Emirati Prince accuses UAE rulers of corruption

Emirati prince Sheikh Rashid bin Hamad al-Sharqi who has fled his country for Qatar claims his life was threatened by UAE rulers accusing them of blackmail and corruption.
Emirati Prince accuses UAE rulers of corruption
According to the New York Times on Sunday, Sheikh Rashid bin Hamad al-Sharqi, 31, is the second son of the emir of Fujairah and arrived in Doha on May 16.

Sheikh Rashid accuses Emirati leaders of blackmail and corruption, but does not seem to have evidence to support his claims.

Reports of the prince's defection to Qatar began to circulate in May.

He also noted that tensions were high among the UAE rulers over the country's involvement in the war against Yemen and that the actual Emirati death toll was higher than announced.

“There have been more deaths from Fujairah than anywhere else,” he noted.

Last week, Amnesty International said the UAE and its allied local militia have been torturing captives at a network of clandestine prisons in southern Yemen.

Saudi Arabia and some of its vassal states, including the UAE, launched a brutal war against Yemen in March 2015 in an attempt to reinstall its former regime, which had been an ally of Riyadh but had resigned and initially fled into exile.

The offensive initially consisted of a bombing campaign but was later coupled with a naval blockade and the deployment of ground forces into Yemen.
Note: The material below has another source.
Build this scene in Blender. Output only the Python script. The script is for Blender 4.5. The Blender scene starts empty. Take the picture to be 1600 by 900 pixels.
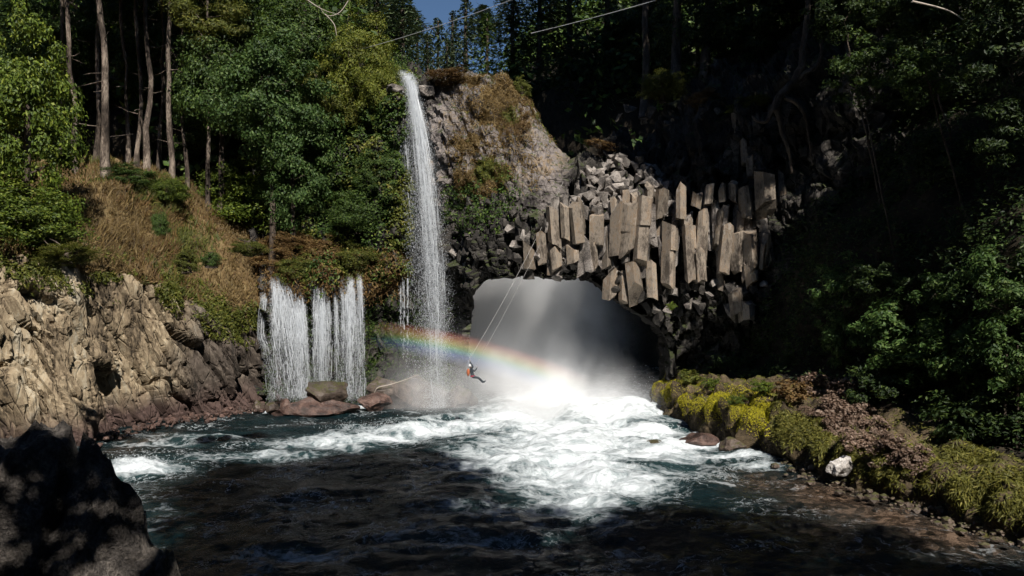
import bpy, math, random
import numpy as np
from mathutils import Vector

# ---------------------------------------------------------------- camera, sky, sun, exposure
scene = bpy.context.scene
CAM = np.array([0.0, 0.0, 9.0])
F = 1250.0                                     # focal length in pixels of the 1600 px wide photograph
cam_data = bpy.data.cameras.new("camera")
cam_data.sensor_width = 36.0
cam_data.lens = 36.0 * F / 1600.0
cam_data.clip_start = 0.1
cam_data.clip_end = 1500.0
camera = bpy.data.objects.new("camera", cam_data)
camera.location = CAM
camera.rotation_euler = (math.radians(90), 0, 0)
scene.collection.objects.link(camera)
scene.camera = camera

SUN = np.array([0.20, -0.68, 0.705]); SUN = SUN / np.linalg.norm(SUN)     # towards the sun
world = bpy.data.worlds.new("World"); scene.world = world
world.use_nodes = True
wn = world.node_tree.nodes; wl = world.node_tree.links
sky = wn.new("ShaderNodeTexSky"); sky.sky_type = 'NISHITA'; sky.sun_disc = False; sky.dust_density = 0.0; sky.ozone_density = 6.0
sky.sun_elevation = math.asin(SUN[2]); sky.sun_rotation = math.atan2(SUN[0], SUN[1])
wl.new(sky.outputs[0], wn["Background"].inputs[0])
wn["Background"].inputs[1].default_value = 0.05

sun_data = bpy.data.lights.new("sun", 'SUN')
sun_data.energy = 5.0; sun_data.angle = math.radians(0.5); sun_data.color = (1.0, 0.955, 0.89)
sun = bpy.data.objects.new("sun", sun_data)
sun.rotation_euler = Vector(SUN).to_track_quat('Z', 'Y').to_euler()
sun.location = (10, -30, 60)
scene.collection.objects.link(sun)

vs = scene.view_settings
vs.view_transform = 'Standard'; vs.look = 'None'; vs.exposure = 0.4; vs.gamma = 1.0; vs.use_curve_mapping = False
cy = scene.cycles
cy.use_denoising = True; cy.use_adaptive_sampling = True; cy.adaptive_threshold = 0.03; cy.adaptive_min_samples = 10
try: cy.denoiser = 'OPENIMAGEDENOISE'
except Exception: pass
cy.max_bounces = 4; cy.diffuse_bounces = 1; cy.glossy_bounces = 2; cy.transmission_bounces = 2
cy.volume_bounces = 3; cy.transparent_max_bounces = 8
cy.volume_step_rate = 3.0; cy.volume_max_steps = 96
cy.caustics_reflective = False; cy.caustics_refractive = False
cy.sample_clamp_indirect = 4.0

# ---------------------------------------------------------------- helpers
def at(px, py, Y):
    """world point seen at photograph pixel (px, py) that stands Y metres away"""
    return np.array([(px - 800.0) / F * Y, Y, 9.0 - (py - 450.0) / F * Y])
def ground(px, py):
    return at(px, py, 9.0 * F / (py - 450.0))
def px_of(P):
    P = np.asarray(P)
    return 800 + F * P[..., 0] / P[..., 1], 450 - F * (P[..., 2] - 9.0) / P[..., 1]
def smooth(a, b, x):
    t = np.clip((x - a) / (b - a), 0, 1); return t * t * (3 - 2 * t)
def unit(v):
    return v / np.maximum(np.linalg.norm(v, axis=-1, keepdims=True), 1e-9)

def _hash(ix, iy, iz, seed):
    h = (ix.astype(np.int64) * 374761393 + iy.astype(np.int64) * 668265263 + iz.astype(np.int64) * 2147483647 + seed * 974634621) & 0xffffffff
    h = ((h ^ (h >> 13)) * 1274126177) & 0xffffffff
    h = ((h ^ (h >> 16)) * 2246822519) & 0xffffffff
    return ((h ^ (h >> 15)) & 0xffffff) / float(0xffffff)
def vnoise(P, seed=0):
    P = np.asarray(P, float); i = np.floor(P); f = P - i; f = f * f * (3 - 2 * f); i = i.astype(np.int64)
    r = 0
    for dx in (0, 1):
        for dy in (0, 1):
            for dz in (0, 1):
                w = (f[..., 0] if dx else 1 - f[..., 0]) * (f[..., 1] if dy else 1 - f[..., 1]) * (f[..., 2] if dz else 1 - f[..., 2])
                r = r + w * _hash(i[..., 0] + dx, i[..., 1] + dy, i[..., 2] + dz, seed)
    return r * 2 - 1
def fbm(P, octaves=4, seed=0, gain=0.5, lac=2.03):
    P = np.asarray(P, float); r = 0; a = 1.0
    for o in range(octaves):
        r = r + a * vnoise(P * lac ** o + 17.3 * o, seed + o); a *= gain
    return r
def voronoi(P, seed=0):
    """distance to nearest and second nearest cell point and a random number of the nearest cell"""
    P = np.asarray(P, float); sh = P.shape[:-1]; P = P.reshape(-1, 3); i = np.floor(P).astype(np.int64)
    f1 = np.full(len(P), 9.0); f2 = np.full(len(P), 9.0); cid = np.zeros(len(P))
    for dx in (-1, 0, 1):
        for dy in (-1, 0, 1):
            for dz in (-1, 0, 1):
                c = i + (dx, dy, dz)
                q = np.stack([c[:, k] + _hash(c[:, 0], c[:, 1], c[:, 2], seed + 7 * k) for k in range(3)], -1)
                d = np.linalg.norm(P - q, axis=1)
                near = d < f1
                f2 = np.where(near, f1, np.minimum(f2, d)); cid = np.where(near, _hash(c[:, 0], c[:, 1], c[:, 2], seed + 99), cid); f1 = np.where(near, d, f1)
    return f1.reshape(sh), f2.reshape(sh), cid.reshape(sh)

def facets(P, seed, tilt=0.6):
    """flat slabs: each cell is a plane of its own height and slope; also returns the distance to the joint"""
    P = np.asarray(P, float); sh = P.shape[:-1]; P = P.reshape(-1, 3); i = np.floor(P).astype(np.int64)
    f1 = np.full(len(P), 9.0); f2 = np.full(len(P), 9.0); h = np.zeros(len(P))
    for dx in (-1, 0, 1):
        for dy in (-1, 0, 1):
            for dz in (-1, 0, 1):
                c = i + (dx, dy, dz)
                q = np.stack([c[:, k] + _hash(c[:, 0], c[:, 1], c[:, 2], seed + 7 * k) for k in range(3)], -1)
                g = np.stack([_hash(c[:, 0], c[:, 1], c[:, 2], seed + 31 + 7 * k) - 0.5 for k in range(3)], -1)
                d = np.linalg.norm(P - q, axis=1); near = d < f1
                f2 = np.where(near, f1, np.minimum(f2, d))
                h = np.where(near, _hash(c[:, 0], c[:, 1], c[:, 2], seed + 99) - 0.5 + 2 * tilt * np.sum((P - q) * g, 1), h); f1 = np.where(near, d, f1)
    return h.reshape(sh), (f2 - f1).reshape(sh)

def make_mesh(name, V, Fc, smooth_shade=False):
    V = np.asarray(V, np.float32).reshape(-1, 3); Fc = np.asarray(Fc, np.int32)
    me = bpy.data.meshes.new(name)
    me.vertices.add(len(V)); me.vertices.foreach_set("co", V.ravel())
    k = Fc.shape[1]
    me.loops.add(Fc.size); me.loops.foreach_set("vertex_index", Fc.ravel())
    me.polygons.add(len(Fc)); me.polygons.foreach_set("loop_start", np.arange(0, Fc.size, k, dtype=np.int32))
    me.polygons.foreach_set("use_smooth", np.full(len(Fc), bool(smooth_shade)))
    me.update(calc_edges=True); me.validate()
    return me
def set_attr(me, name, vals):
    a = me.attributes.new(name, 'FLOAT', 'POINT'); a.data.foreach_set("value", np.asarray(vals, np.float32).ravel())
def obj(name, me, mat=None, parent=None, loc=(0, 0, 0), rot=(0, 0, 0), scale=(1, 1, 1)):
    if mat is not None and not me.materials: me.materials.append(mat)
    o = bpy.data.objects.new(name, me); o.location = loc; o.rotation_euler = rot; o.scale = scale
    o.parent = parent; scene.collection.objects.link(o); return o
def empty(name, loc=(0, 0, 0), rotz=0.0):
    o = bpy.data.objects.new(name, None); o.location = loc; o.rotation_euler = (0, 0, rotz); o.empty_display_size = 0.3
    scene.collection.objects.link(o); return o
def tag(o, label=None, cat=None, group=None, kind=None):
    if label: o["label"] = label
    if cat: o["category"] = cat
    if group: o["group"] = group
    if kind: o["kind"] = kind
    return o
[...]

Neither the war not the blockade have been mandated by the United Nations (UN).

The Yemeni Ministry of Human Rights announced in a statement on March 25 that the war had left 600,000 civilians dead and injured until then. The war and the accompanying blockade have also caused famine across Yemen.

“I am the first in a royal family going out of the UAE and telling everything about them,” Sheikh Rashid added.

The report comes as Qatar is in the midst of a Saudi-led diplomatic and trade boycott.

Saudi Arabia, the UAE, Bahrain and Egypt all cut off diplomatic ties with Qatar on June 5 last year, after officially accusing it of “sponsoring terrorism.”

The administration of Saudi-backed and resigned Yemeni president, Abd Rabbuh Mansur Hadi, Libya, the Maldives, Djibouti, Senegal and the Comoros later joined the camp in ending diplomatic ties with Doha. Jordan downgraded its diplomatic relations as well.

Qatar's Foreign Ministry later announced that the decision to cut diplomatic ties was unjustified and based on false claims and assumptions.

On June 9, Qatar strongly dismissed allegations of supporting terrorism after the Saudi regime and its allies blacklisted dozens of individuals and entities purportedly associated with Doha.

On June 23, Saudi Arabia and its allies released a 13-point list of demands, including the closure of Al Jazeera television network and downgrade of relations with Iran, in return for the normalization of diplomatic relations with Doha.

The document containing the demands by Saudi Arabia, Egypt, the UAE and Bahrain also asked Qatar to sever all ties with the Muslim Brotherhood and the Lebanese Hezbollah resistance movement.